170 kovan ile yılda tek hasat yaptıklarını belirten Gürleyik, arılarının ırk olarak Belfast olduğunu, bunun Ankara koşullarında hem sakin yapısı hem de bal verimi açısından en uygun tür olduğunu ifade etti. Arı sütü üretimi yapmadıklarını belirten Gürleyik, “Bu iş ayrı bir uzmanlık gerektiriyor, ilerleyen süreçte bu üretime de yöneleceğiz.” dedi.

ARICILIKTA ARTAN MALİYETLER ÜRETİCİYİ ZORLUYOR

Arıcının karşılaştığı maliyetlere de dikkat çeken Gürleyik, “170 kovanın kışlık bakımı için sadece besin, şeker ve vitamin giderleri 150-170 bin TL’ye ulaşıyor. Arıların hastalıklara karşı korunması ve varroa biti gibi haşerelerle mücadele süreci de üreticilere ek yük getiriyor.” dedi.

ARICILIKTA DEVLET DESTEĞİ İLE GERÇEK MALİYET ARASINDA UÇURUM

Devletin arıcılığa yönelik teşvik programlarına değinen Resul Gürleyik, desteklerin yetersiz kaldığını ifade etti. Gürleyik, “Devletimiz başvuran genç ve girişimcilere teşvik sağlıyor ancak ben zamanında başvurmadım. Yıllık bazda kovan başına bakım desteği veriliyor fakat miktar oldukça düşük.” dedi. Bu yıl açıklanan teşvik miktarının kovan başına 160 TL olduğunu hatırlatan Gürleyik, “200 kovan için yaklaşık 32 bin TL destek veriliyor ama benim sadece kışlık bakım giderim 150-170 bin TL arasında değişiyor. Dolayısıyla bu destek, masraflarımızın çok küçük bir kısmını bile karşılamıyor.” sözleriyle arıcıların ekonomik zorluklarına dikkat çekti.

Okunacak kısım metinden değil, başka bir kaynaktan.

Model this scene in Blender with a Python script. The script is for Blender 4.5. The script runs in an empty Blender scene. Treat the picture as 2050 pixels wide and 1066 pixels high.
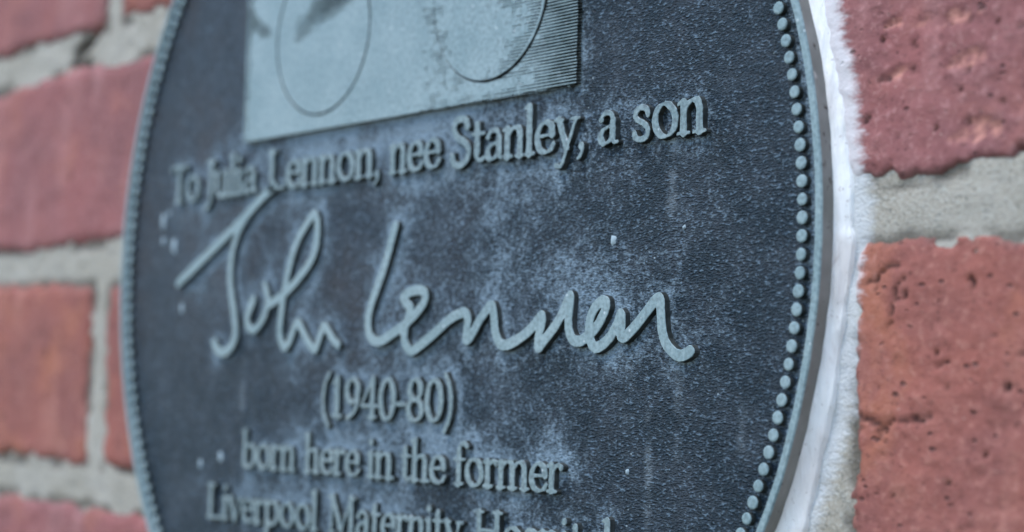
import bpy, bmesh, math, random
import numpy as np
from mathutils import Matrix, Vector
from mathutils.kdtree import KDTree
from mathutils.geometry import delaunay_2d_cdt

random.seed(7)
scene = bpy.context.scene
COL = scene.collection
S = 0.155                      # plaque radius in metres; shapes below are written in plaque radii

# ------------------------------------------------------------------ camera
TILT = 0.0105                  # the plaque hangs about half a degree off the brick courses
ROT = Matrix(((0.6424, 0.0238, -0.7660), (0.0408, 0.9970, 0.0652), (0.7653, -0.0731, 0.6395)))   # world to camera
CPOS = Vector((2.6185, -0.2576, 1.8999))
AX = Matrix(((1, 0, 0), (0, 0, -1), (0, 1, 0)))     # wall X, Y, out -> Blender x, z, -y
cam = bpy.data.cameras.new("camera")
cam.sensor_width = 36.0
cam.lens = 63.82
cam.clip_start = 0.01
cam.clip_end = 50.0
cam_ob = bpy.data.objects.new("camera", cam)
COL.objects.link(cam_ob)
cam_ob.matrix_world = (Matrix.Rotation(-TILT, 4, 'Y') @ Matrix.Translation(AX @ (CPOS * S))
                       @ (AX @ ROT.inverted()).to_4x4())
scene.camera = cam_ob
cam.dof.use_dof = True
FOCUS = Vector((0.70, 0.02, 0.0))
cam.dof.focus_distance = -((ROT @ (FOCUS - CPOS)).z) * S
cam.dof.aperture_fstop = 8.6
cam.dof.aperture_blades = 7

# ------------------------------------------------------------------ sky, sun, exposure
SUN_EL, SUN_AZ = math.radians(62), math.radians(-14)     # soft light from above, in front and to the left of the wall
world = bpy.data.worlds.new("World")
scene.world = world
world.use_nodes = True
wn = world.node_tree
sky = wn.nodes.new("ShaderNodeTexSky")
sky.sky_type = 'NISHITA'
sky.sun_disc = False
sky.sun_elevation = SUN_EL
sky.sun_rotation = math.pi - SUN_AZ
sky.air_density = 1.0
sky.dust_density = 0.4
sky.ozone_density = 1.0
bg = wn.nodes["Background"]
wn.links.new(sky.outputs[0], bg.inputs[0])
bg.inputs[1].default_value = 0.12
sun = bpy.data.lights.new("sun", 'SUN')
sun.energy = 0.75
sun.angle = math.radians(15)
sun.color = (1.0, 0.985, 0.96)
sun_ob = bpy.data.objects.new("sun", sun)
COL.objects.link(sun_ob)
sd = Vector((math.sin(SUN_AZ) * math.cos(SUN_EL), -math.cos(SUN_AZ) * math.cos(SUN_EL), math.sin(SUN_EL)))
sun_ob.rotation_euler = sd.to_track_quat('Z', 'Y').to_euler()
vs = scene.view_settings
scene.display_settings.display_device = 'sRGB'
vs.view_transform = 'Standard'
vs.look = 'None'
vs.exposure = 1.72
vs.gamma = 1.0

# ------------------------------------------------------------------ numeric helpers
def _hash(ix, iy, seed):
    h = (ix.astype(np.int64) * 374761393 + iy.astype(np.int64) * 668265263 + seed * 974711) & 0xFFFFFFFF
    h = ((h ^ (h >> 13)) * 1274126177) & 0xFFFFFFFF
    return ((h ^ (h >> 16)) & 0xFFFF) / 65535.0
def vnoise(x, y, seed=0):
    x = np.asarray(x, float); y = np.asarray(y, float)
    ix = np.floor(x); iy = np.floor(y)
    fx = x - ix; fy = y - iy
    fx = fx * fx * (3 - 2 * fx); fy = fy * fy * (3 - 2 * fy)
    a = _hash(ix, iy, seed); b = _hash(ix + 1, iy, seed); c = _hash(ix, iy + 1, seed); d = _hash(ix + 1, iy + 1, seed)
    return (a * (1 - fx) + b * fx) * (1 - fy) + (c * (1 - fx) + d * fx) * fy
def fbm(x, y, seed=0, oct=4):
    s = 0; a = 0.5; n = 0
    for k in range(oct):
        s = s + a * vnoise(x * 2 ** k, y * 2 ** k, seed + k * 17); n += a; a *= 0.5
    return s / n
def sstep(e0, e1, x):
    t = np.clip((x - e0) / (e1 - e0), 0, 1)
    return t * t * (3 - 2 * t)

def bl(p):                      # wall coordinates (x right, y up, z out of the wall) -> Blender metres
    return (p[0] * S, -p[2] * S, p[1] * S)
def blv(a):
    a = np.asarray(a, float)
    return np.column_stack([a[:, 0], -a[:, 2], a[:, 1]]) * S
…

GERÇEK BAL İÇİN LABORATUVAR TESTİ ŞART

Ürettikleri balın doğal ve katkısız olduğunu, laboratuvar testlerinin de yüksek oranda orijinallik gösterdiğini kaydeden Gürleyik, sahte bal konusunda vatandaşları uyararak, “Laboratuvar testi dışında orijinal balı işi bilmeyen birisinin anlaması mümkün değil. Balı güvendiğiniz satıcılardan alın.” tavsiyesinde bulundu.